▸ **What is needed**:
Retype all of the data. Every line must match exactly.

▸ **Provided material**:

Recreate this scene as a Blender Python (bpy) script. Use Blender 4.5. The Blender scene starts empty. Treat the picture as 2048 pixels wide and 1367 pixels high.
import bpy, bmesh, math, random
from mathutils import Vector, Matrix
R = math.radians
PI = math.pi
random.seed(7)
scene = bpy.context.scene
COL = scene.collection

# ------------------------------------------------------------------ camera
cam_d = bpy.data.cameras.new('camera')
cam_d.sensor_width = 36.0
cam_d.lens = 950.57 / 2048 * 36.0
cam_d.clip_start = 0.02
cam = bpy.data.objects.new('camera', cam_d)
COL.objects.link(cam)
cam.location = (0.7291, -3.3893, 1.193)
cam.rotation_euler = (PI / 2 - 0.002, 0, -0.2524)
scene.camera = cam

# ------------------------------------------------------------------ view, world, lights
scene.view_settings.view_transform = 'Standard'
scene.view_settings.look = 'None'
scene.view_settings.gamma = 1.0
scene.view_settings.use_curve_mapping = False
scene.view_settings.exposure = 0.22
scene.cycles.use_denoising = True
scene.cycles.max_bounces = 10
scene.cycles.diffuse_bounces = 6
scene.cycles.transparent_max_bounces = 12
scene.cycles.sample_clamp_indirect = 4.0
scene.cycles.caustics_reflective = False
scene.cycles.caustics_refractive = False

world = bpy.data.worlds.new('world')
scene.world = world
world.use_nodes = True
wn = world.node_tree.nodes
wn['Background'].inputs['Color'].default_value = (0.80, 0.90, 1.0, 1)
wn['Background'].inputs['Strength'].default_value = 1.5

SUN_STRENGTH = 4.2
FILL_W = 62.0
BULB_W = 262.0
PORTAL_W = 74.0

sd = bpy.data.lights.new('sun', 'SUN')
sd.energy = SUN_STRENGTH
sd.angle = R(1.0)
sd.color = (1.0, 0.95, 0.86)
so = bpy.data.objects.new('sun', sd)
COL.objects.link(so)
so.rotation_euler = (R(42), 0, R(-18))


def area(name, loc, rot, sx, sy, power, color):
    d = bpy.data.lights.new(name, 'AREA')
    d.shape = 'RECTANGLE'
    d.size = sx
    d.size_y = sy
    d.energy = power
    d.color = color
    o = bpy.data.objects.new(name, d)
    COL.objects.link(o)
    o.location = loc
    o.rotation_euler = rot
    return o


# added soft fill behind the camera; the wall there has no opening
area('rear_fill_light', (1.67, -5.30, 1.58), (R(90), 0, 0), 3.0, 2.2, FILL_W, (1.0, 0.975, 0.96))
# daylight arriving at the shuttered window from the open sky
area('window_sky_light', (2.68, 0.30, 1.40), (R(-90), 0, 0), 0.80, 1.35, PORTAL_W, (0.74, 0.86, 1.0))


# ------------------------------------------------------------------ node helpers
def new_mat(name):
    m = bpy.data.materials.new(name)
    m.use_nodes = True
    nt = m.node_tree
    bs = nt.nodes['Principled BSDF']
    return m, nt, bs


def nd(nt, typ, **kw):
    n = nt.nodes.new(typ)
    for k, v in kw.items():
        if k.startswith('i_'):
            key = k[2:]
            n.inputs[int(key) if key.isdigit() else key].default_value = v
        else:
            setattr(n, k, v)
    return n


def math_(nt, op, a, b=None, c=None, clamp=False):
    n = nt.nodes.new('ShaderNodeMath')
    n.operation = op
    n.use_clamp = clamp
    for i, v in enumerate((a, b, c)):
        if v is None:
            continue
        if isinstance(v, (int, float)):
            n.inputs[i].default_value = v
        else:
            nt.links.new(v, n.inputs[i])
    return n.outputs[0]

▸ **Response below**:
Recreate this scene as a Blender Python (bpy) script. Use Blender 4.5. The Blender scene starts empty. Treat the picture as 2048 pixels wide and 1367 pixels high.
import bpy, bmesh, math, random
from mathutils import Vector, Matrix
R = math.radians
PI = math.pi
random.seed(7)
scene = bpy.context.scene
COL = scene.collection

# ------------------------------------------------------------------ camera
cam_d = bpy.data.cameras.new('camera')
cam_d.sensor_width = 36.0
cam_d.lens = 950.57 / 2048 * 36.0
cam_d.clip_start = 0.02
cam = bpy.data.objects.new('camera', cam_d)
COL.objects.link(cam)
cam.location = (0.7291, -3.3893, 1.193)
cam.rotation_euler = (PI / 2 - 0.002, 0, -0.2524)
scene.camera = cam

# ------------------------------------------------------------------ view, world, lights
scene.view_settings.view_transform = 'Standard'
scene.view_settings.look = 'None'
scene.view_settings.gamma = 1.0
scene.view_settings.use_curve_mapping = False
scene.view_settings.exposure = 0.22
scene.cycles.use_denoising = True
scene.cycles.max_bounces = 10
scene.cycles.diffuse_bounces = 6
scene.cycles.transparent_max_bounces = 12
scene.cycles.sample_clamp_indirect = 4.0
scene.cycles.caustics_reflective = False
scene.cycles.caustics_refractive = False

world = bpy.data.worlds.new('world')
scene.world = world
world.use_nodes = True
wn = world.node_tree.nodes
wn['Background'].inputs['Color'].default_value = (0.80, 0.90, 1.0, 1)
wn['Background'].inputs['Strength'].default_value = 1.5

SUN_STRENGTH = 4.2
FILL_W = 62.0
BULB_W = 262.0
PORTAL_W = 74.0

sd = bpy.data.lights.new('sun', 'SUN')
sd.energy = SUN_STRENGTH
sd.angle = R(1.0)
sd.color = (1.0, 0.95, 0.86)
so = bpy.data.objects.new('sun', sd)
COL.objects.link(so)
so.rotation_euler = (R(42), 0, R(-18))


def area(name, loc, rot, sx, sy, power, color):
    d = bpy.data.lights.new(name, 'AREA')
    d.shape = 'RECTANGLE'
    d.size = sx
    d.size_y = sy
    d.energy = power
    d.color = color
    o = bpy.data.objects.new(name, d)
    COL.objects.link(o)
    o.location = loc
    o.rotation_euler = rot
    return o


# added soft fill behind the camera; the wall there has no opening
area('rear_fill_light', (1.67, -5.30, 1.58), (R(90), 0, 0), 3.0, 2.2, FILL_W, (1.0, 0.975, 0.96))
# daylight arriving at the shuttered window from the open sky
area('window_sky_light', (2.68, 0.30, 1.40), (R(-90), 0, 0), 0.80, 1.35, PORTAL_W, (0.74, 0.86, 1.0))


# ------------------------------------------------------------------ node helpers
def new_mat(name):
    m = bpy.data.materials.new(name)
    m.use_nodes = True
    nt = m.node_tree
    bs = nt.nodes['Principled BSDF']
    return m, nt, bs


def nd(nt, typ, **kw):
    n = nt.nodes.new(typ)
    for k, v in kw.items():
        if k.startswith('i_'):
            key = k[2:]
            n.inputs[int(key) if key.isdigit() else key].default_value = v
        else:
            setattr(n, k, v)
    return n


def math_(nt, op, a, b=None, c=None, clamp=False):
    n = nt.nodes.new('ShaderNodeMath')
    n.operation = op
    n.use_clamp = clamp
    for i, v in enumerate((a, b, c)):
        if v is None:
            continue
        if isinstance(v, (int, float)):
            n.inputs[i].default_value = v
        else:
            nt.links.new(v, n.inputs[i])
    return n.outputs[0]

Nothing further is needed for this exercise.